Dozens of rules, laws and decrees need to be modified by the National Assembly to improve the legal system but the timeframe could now be too short. Vietnam started its transition to a market economy in 1986, but has long encountered criticism that it is moving too slowly. The country formally lodged its WTO application in January 1995. Its progress has since been hindered by factional fighting within the Communist Party, the 1997 Asian financial crisis and rampant corruption. Actual negotiations did not start until 2002.

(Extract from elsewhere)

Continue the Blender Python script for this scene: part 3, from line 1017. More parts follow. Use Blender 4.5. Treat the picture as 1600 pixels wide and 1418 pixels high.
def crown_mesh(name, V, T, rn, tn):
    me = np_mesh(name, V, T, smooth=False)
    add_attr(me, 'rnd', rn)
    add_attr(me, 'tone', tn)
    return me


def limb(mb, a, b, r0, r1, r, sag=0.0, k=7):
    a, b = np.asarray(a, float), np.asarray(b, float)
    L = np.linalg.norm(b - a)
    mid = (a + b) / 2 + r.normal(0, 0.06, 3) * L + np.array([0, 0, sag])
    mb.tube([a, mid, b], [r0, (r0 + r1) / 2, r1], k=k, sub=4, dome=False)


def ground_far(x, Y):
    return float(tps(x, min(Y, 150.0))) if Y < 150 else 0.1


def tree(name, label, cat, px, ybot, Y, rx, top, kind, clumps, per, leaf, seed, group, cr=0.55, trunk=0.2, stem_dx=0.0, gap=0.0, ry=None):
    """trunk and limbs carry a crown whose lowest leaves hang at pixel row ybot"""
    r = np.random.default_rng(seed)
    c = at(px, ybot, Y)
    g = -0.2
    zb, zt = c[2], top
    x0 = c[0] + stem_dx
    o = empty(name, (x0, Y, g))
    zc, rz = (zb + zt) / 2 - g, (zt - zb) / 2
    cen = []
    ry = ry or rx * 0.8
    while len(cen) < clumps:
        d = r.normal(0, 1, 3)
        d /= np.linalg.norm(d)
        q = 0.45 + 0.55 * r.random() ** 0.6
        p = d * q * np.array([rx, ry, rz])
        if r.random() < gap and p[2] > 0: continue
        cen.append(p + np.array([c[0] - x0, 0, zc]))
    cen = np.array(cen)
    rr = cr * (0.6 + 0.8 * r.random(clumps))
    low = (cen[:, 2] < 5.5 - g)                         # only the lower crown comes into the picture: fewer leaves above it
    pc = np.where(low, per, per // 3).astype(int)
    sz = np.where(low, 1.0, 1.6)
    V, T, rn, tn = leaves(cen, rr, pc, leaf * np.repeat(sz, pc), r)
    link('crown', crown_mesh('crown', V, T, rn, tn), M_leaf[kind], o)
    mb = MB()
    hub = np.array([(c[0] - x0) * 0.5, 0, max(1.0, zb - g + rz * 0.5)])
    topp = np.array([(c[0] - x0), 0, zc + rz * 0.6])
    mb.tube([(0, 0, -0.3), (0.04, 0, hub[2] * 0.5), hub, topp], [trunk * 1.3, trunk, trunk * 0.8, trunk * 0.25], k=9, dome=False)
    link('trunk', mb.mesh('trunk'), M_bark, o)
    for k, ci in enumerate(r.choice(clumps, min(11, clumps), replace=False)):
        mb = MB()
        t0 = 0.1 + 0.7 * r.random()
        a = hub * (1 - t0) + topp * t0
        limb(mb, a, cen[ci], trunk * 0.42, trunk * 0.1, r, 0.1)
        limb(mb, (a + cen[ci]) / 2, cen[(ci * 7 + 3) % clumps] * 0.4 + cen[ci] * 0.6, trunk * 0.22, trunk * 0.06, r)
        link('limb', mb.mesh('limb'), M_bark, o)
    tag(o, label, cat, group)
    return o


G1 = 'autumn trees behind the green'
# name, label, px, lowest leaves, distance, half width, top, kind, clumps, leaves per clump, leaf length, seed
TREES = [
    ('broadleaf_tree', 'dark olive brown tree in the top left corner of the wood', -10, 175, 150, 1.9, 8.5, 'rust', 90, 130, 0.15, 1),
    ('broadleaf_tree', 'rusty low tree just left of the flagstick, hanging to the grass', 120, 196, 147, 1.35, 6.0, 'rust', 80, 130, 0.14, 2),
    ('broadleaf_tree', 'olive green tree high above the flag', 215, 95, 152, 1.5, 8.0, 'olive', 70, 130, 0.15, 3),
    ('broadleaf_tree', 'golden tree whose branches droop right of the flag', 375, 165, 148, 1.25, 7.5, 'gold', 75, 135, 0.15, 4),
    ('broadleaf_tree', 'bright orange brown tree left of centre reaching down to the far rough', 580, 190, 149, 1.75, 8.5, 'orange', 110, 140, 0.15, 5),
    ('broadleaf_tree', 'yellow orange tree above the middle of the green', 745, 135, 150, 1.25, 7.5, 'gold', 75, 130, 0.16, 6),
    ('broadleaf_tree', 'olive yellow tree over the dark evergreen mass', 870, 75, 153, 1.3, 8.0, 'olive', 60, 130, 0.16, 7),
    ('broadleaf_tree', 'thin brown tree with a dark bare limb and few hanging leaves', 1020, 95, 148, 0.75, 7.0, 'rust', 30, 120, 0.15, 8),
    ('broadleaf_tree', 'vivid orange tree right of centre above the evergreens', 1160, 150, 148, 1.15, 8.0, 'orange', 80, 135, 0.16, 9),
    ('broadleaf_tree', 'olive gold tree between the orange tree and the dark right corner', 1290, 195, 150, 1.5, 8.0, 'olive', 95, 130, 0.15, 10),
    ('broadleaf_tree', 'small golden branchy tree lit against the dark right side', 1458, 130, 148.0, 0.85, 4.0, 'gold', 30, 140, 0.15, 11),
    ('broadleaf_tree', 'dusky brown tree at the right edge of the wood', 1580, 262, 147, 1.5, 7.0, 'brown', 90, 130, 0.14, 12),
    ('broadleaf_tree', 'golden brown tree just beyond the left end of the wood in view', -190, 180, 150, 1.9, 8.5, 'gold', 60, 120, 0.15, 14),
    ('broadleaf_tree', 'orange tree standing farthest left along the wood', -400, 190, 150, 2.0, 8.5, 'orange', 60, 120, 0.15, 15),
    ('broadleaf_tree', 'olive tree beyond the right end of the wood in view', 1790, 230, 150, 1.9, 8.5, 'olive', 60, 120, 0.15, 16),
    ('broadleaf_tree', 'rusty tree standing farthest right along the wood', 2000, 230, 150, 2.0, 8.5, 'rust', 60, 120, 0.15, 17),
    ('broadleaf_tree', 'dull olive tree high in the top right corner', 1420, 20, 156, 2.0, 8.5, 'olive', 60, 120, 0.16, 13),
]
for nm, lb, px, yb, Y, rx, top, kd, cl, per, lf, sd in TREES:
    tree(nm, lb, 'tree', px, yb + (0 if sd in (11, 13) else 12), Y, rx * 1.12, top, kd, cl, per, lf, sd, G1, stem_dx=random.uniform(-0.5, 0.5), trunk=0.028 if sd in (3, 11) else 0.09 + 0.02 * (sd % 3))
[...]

Dung said Vietnam would quickly finalize 19 laws and three ordinances ``to facilitate international economic integration and WTO admission.'' Prime Minister Phan Van Khai, currently on a trip to Australia and New Zealand, had asked ``every ministry and sector to have specific programs on international economic integration,'' Dung said. Assembly chairman Nguyen Van An noted last week that Vietnam must pass at least 800 laws, but so far there are only 200 on the table. Former WTO director-general Mike Moore, who was in Hanoi recently, said overall accession talks are ``actually getting harder not easier'' than in the past as candidates for membership are now vetted more carefully since China's accession in 2001. ``This is very difficult,'' Moore said. ``This is not a done deal.''

Previous to that - and for the first time - Vietnam Trade Minister Truong Dinh Tuyen had admitted the country might have to give up on its ambition to join the WTO later this year due to the little progress made in negotiations. In Canberra, meanwhile, Vietnam's prime minister voiced strong support for Australia's desire to attend an inaugural East Asian summit while Australian host John Howard said Canberra would back Hanoi's entry into the WTO.

Phan Van Khai, described by Howard as a ``valued guest,'' was greeted by hundreds of protesters shouting ``Go Home!'' as he arrived at Parliament House for a welcoming ceremony. Many of the demonstrators arrived in Australia after Hanoi's victory in 1975. Australia now has 200,000 ethnic Vietnamese citizens.

Agence France Presse - May 06, 2005.